> _Given request_
Omit all images, then return the remaining material exactly as it stands.

>>>

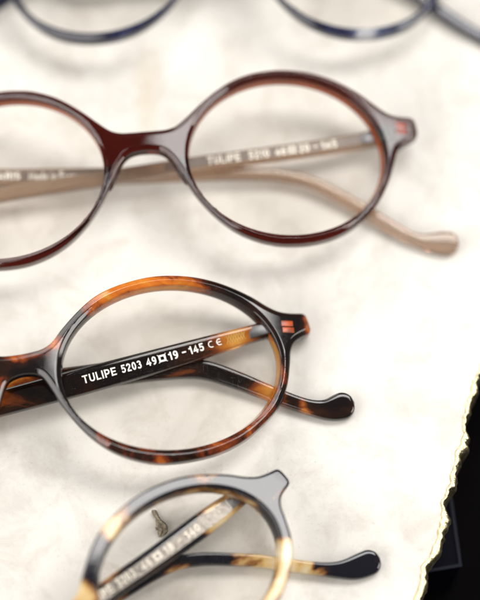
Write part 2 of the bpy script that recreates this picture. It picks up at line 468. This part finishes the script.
# heavy grotesque letters: advance width and the centre lines of their strokes, cap height 1, stroke .2
S_ = {
 'T': (.66, [[(0, .9), (.66, .9)], [(.33, .8), (.33, 0)]]), 'U': (.68, [[(.1, 1), (.1, .36)]+arc(.34, .36, .24, .26, 180, 360)+[(.58, 1)]]),
 'L': (.56, [[(.1, 1), (.1, 0)], [(.2, .1), (.56, .1)]]), 'I': (.2, [[(.1, 1), (.1, 0)]]),
 'P': (.64, [[(.1, 1), (.1, 0)], [(.2, .9), (.34, .9)]+arc(.34, .66, .2, .24, 90, -90)+[(.2, .42)]]),
 'E': (.60, [[(.1, 1), (.1, 0)], [(.2, .9), (.6, .9)], [(.2, .5), (.56, .5)], [(.2, .1), (.6, .1)]]),
 '5': (.58, [[(.55, .9), (.16, .9), (.12, .5)]+arc(.28, .35, .21, .25, 120, -155)]),
 '2': (.58, [arc(.28, .68, .19, .22, 175, -25)+[(.1, .12)], [(.1, .09), (.58, .09)]]),
 '0': (.58, [arc(.29, .5, .19, .4, 0, 360, 26)]), '3': (.58, [arc(.27, .71, .18, .19, 160, -70)+arc(.27, .31, .2, .22, 72, -160)]),
 '4': (.62, [[(.42, 0), (.42, .95), (.08, .3), (.62, .3)]]), '9': (.58, [arc(.28, .66, .18, .24, 360, 0, 22), arc(.2, .5, .27, .41, 20, -105, 14)]),
 '6': (.58, [arc(.29, .34, .18, .24, 180, 540, 22), arc(.38, .5, .27, .41, 200, 75, 14)]), '1': (.40, [[(.27, 0), (.27, 1)], [(.17, .76), (.0, .7)]]),
 '8': (.58, [arc(.29, .72, .16, .18, 0, 360, 20), arc(.29, .30, .19, .2, 0, 360, 20)]), '-': (.5, [[(0, .5), (.5, .5)]]),
 'A': (.72, [[(.06, 0), (.36, .95), (.66, 0)], [(.2, .28), (.52, .28)]]), 'R': (.68, [[(.1, 1), (.1, 0)], [(.2, .9), (.36, .9)]+arc(.36, .68, .2, .22, 90, -90)+[(.2, .46)], [(.4, .42), (.58, 0)]]),
 'S': (.62, [arc(.3, .7, .2, .2, 30, 270)+arc(.3, .3, .21, .2, 90, -150)]), 'M': (.82, [[(.1, 0), (.1, .95), (.41, .2), (.72, .95), (.72, 0)]]),
 'F': (.56, [[(.1, 1), (.1, 0)], [(.2, .9), (.56, .9)], [(.2, .48), (.5, .48)]]), 'a': (.55, [arc(.26, .26, .18, .2, 0, 360, 16), [(.46, .55), (.46, 0)]]),
 'd': (.55, [arc(.26, .26, .18, .2, 0, 360, 16), [(.46, 1), (.46, 0)]]), 'e': (.55, [[(.12, .28), (.46, .28)]+arc(.28, .28, .18, .2, 10, 310)]),
 'i': (.18, [[(.09, .55), (.09, 0)], [(.09, .78), (.09, .94)]]), 'n': (.52, [[(.09, .55), (.09, 0)], arc(.27, .3, .17, .2, 150, 0)+[(.44, 0)]]),
 'r': (.36, [[(.09, .55), (.09, 0)], arc(.3, .28, .18, .2, 150, 80)]), 'c': (.5, [arc(.27, .27, .18, .2, 50, 310)])}
def glyphs(txt):
    V, F, x, lay = [], [], 0.0, []
    for ch in txt:
        if ch == ' ': x += .32; continue
        adv, strokes = S_[ch]
        for k, st in enumerate(strokes):
            st = [p for q, p in enumerate(st) if q == 0 or math.dist(p, st[q-1]) > .004]
            n = len(st); b = len(V); hw = .088 if ch.isupper() or not ch.isalpha() else .07
            for i in range(n):
                a, c = st[max(0, i-1)], st[min(n-1, i+1)]
                d1 = (st[i][0]-a[0], st[i][1]-a[1]) if i else (c[0]-st[i][0], c[1]-st[i][1])
                d2 = (c[0]-st[i][0], c[1]-st[i][1]) if i < n-1 else d1
                l1, l2 = math.hypot(*d1) or 1, math.hypot(*d2) or 1
                n1, n2 = (-d1[1]/l1, d1[0]/l1), (-d2[1]/l2, d2[0]/l2)
                mx, my = n1[0]+n2[0], n1[1]+n2[1]; q = mx*mx+my*my
                f = min(2/q if q > .2 else 2, 2.0)
                mx, my = mx*f*hw, my*f*hw
                V += [(x+st[i][0]+mx, st[i][1]+my), (x+st[i][0]-mx, st[i][1]-my)]; lay += [k, k]
            for i in range(n-1): F.append([b+2*i, b+2*i+1, b+2*i+3, b+2*i+2])
        x += adv+.13
    w = x-.13
    return [(u/w, v, l) for (u, v), l in zip(V, lay)], F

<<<

> _Solution to this exercise_
Write part 2 of the bpy script that recreates this picture. It picks up at line 468. This part finishes the script.
# heavy grotesque letters: advance width and the centre lines of their strokes, cap height 1, stroke .2
S_ = {
 'T': (.66, [[(0, .9), (.66, .9)], [(.33, .8), (.33, 0)]]), 'U': (.68, [[(.1, 1), (.1, .36)]+arc(.34, .36, .24, .26, 180, 360)+[(.58, 1)]]),
 'L': (.56, [[(.1, 1), (.1, 0)], [(.2, .1), (.56, .1)]]), 'I': (.2, [[(.1, 1), (.1, 0)]]),
 'P': (.64, [[(.1, 1), (.1, 0)], [(.2, .9), (.34, .9)]+arc(.34, .66, .2, .24, 90, -90)+[(.2, .42)]]),
 'E': (.60, [[(.1, 1), (.1, 0)], [(.2, .9), (.6, .9)], [(.2, .5), (.56, .5)], [(.2, .1), (.6, .1)]]),
 '5': (.58, [[(.55, .9), (.16, .9), (.12, .5)]+arc(.28, .35, .21, .25, 120, -155)]),
 '2': (.58, [arc(.28, .68, .19, .22, 175, -25)+[(.1, .12)], [(.1, .09), (.58, .09)]]),
 '0': (.58, [arc(.29, .5, .19, .4, 0, 360, 26)]), '3': (.58, [arc(.27, .71, .18, .19, 160, -70)+arc(.27, .31, .2, .22, 72, -160)]),
 '4': (.62, [[(.42, 0), (.42, .95), (.08, .3), (.62, .3)]]), '9': (.58, [arc(.28, .66, .18, .24, 360, 0, 22), arc(.2, .5, .27, .41, 20, -105, 14)]),
 '6': (.58, [arc(.29, .34, .18, .24, 180, 540, 22), arc(.38, .5, .27, .41, 200, 75, 14)]), '1': (.40, [[(.27, 0), (.27, 1)], [(.17, .76), (.0, .7)]]),
 '8': (.58, [arc(.29, .72, .16, .18, 0, 360, 20), arc(.29, .30, .19, .2, 0, 360, 20)]), '-': (.5, [[(0, .5), (.5, .5)]]),
 'A': (.72, [[(.06, 0), (.36, .95), (.66, 0)], [(.2, .28), (.52, .28)]]), 'R': (.68, [[(.1, 1), (.1, 0)], [(.2, .9), (.36, .9)]+arc(.36, .68, .2, .22, 90, -90)+[(.2, .46)], [(.4, .42), (.58, 0)]]),
 'S': (.62, [arc(.3, .7, .2, .2, 30, 270)+arc(.3, .3, .21, .2, 90, -150)]), 'M': (.82, [[(.1, 0), (.1, .95), (.41, .2), (.72, .95), (.72, 0)]]),
 'F': (.56, [[(.1, 1), (.1, 0)], [(.2, .9), (.56, .9)], [(.2, .48), (.5, .48)]]), 'a': (.55, [arc(.26, .26, .18, .2, 0, 360, 16), [(.46, .55), (.46, 0)]]),
 'd': (.55, [arc(.26, .26, .18, .2, 0, 360, 16), [(.46, 1), (.46, 0)]]), 'e': (.55, [[(.12, .28), (.46, .28)]+arc(.28, .28, .18, .2, 10, 310)]),
 'i': (.18, [[(.09, .55), (.09, 0)], [(.09, .78), (.09, .94)]]), 'n': (.52, [[(.09, .55), (.09, 0)], arc(.27, .3, .17, .2, 150, 0)+[(.44, 0)]]),
 'r': (.36, [[(.09, .55), (.09, 0)], arc(.3, .28, .18, .2, 150, 80)]), 'c': (.5, [arc(.27, .27, .18, .2, 50, 310)])}
def glyphs(txt):
    V, F, x, lay = [], [], 0.0, []
    for ch in txt:
        if ch == ' ': x += .32; continue
        adv, strokes = S_[ch]
        for k, st in enumerate(strokes):
            st = [p for q, p in enumerate(st) if q == 0 or math.dist(p, st[q-1]) > .004]
            n = len(st); b = len(V); hw = .088 if ch.isupper() or not ch.isalpha() else .07
            for i in range(n):
                a, c = st[max(0, i-1)], st[min(n-1, i+1)]
                d1 = (st[i][0]-a[0], st[i][1]-a[1]) if i else (c[0]-st[i][0], c[1]-st[i][1])
                d2 = (c[0]-st[i][0], c[1]-st[i][1]) if i < n-1 else d1
                l1, l2 = math.hypot(*d1) or 1, math.hypot(*d2) or 1
                n1, n2 = (-d1[1]/l1, d1[0]/l1), (-d2[1]/l2, d2[0]/l2)
                mx, my = n1[0]+n2[0], n1[1]+n2[1]; q = mx*mx+my*my
                f = min(2/q if q > .2 else 2, 2.0)
                mx, my = mx*f*hw, my*f*hw
                V += [(x+st[i][0]+mx, st[i][1]+my), (x+st[i][0]-mx, st[i][1]-my)]; lay += [k, k]
            for i in range(n-1): F.append([b+2*i, b+2*i+1, b+2*i+3, b+2*i+2])
        x += adv+.13
    w = x-.13
    return [(u/w, v, l) for (u, v), l in zip(V, lay)], F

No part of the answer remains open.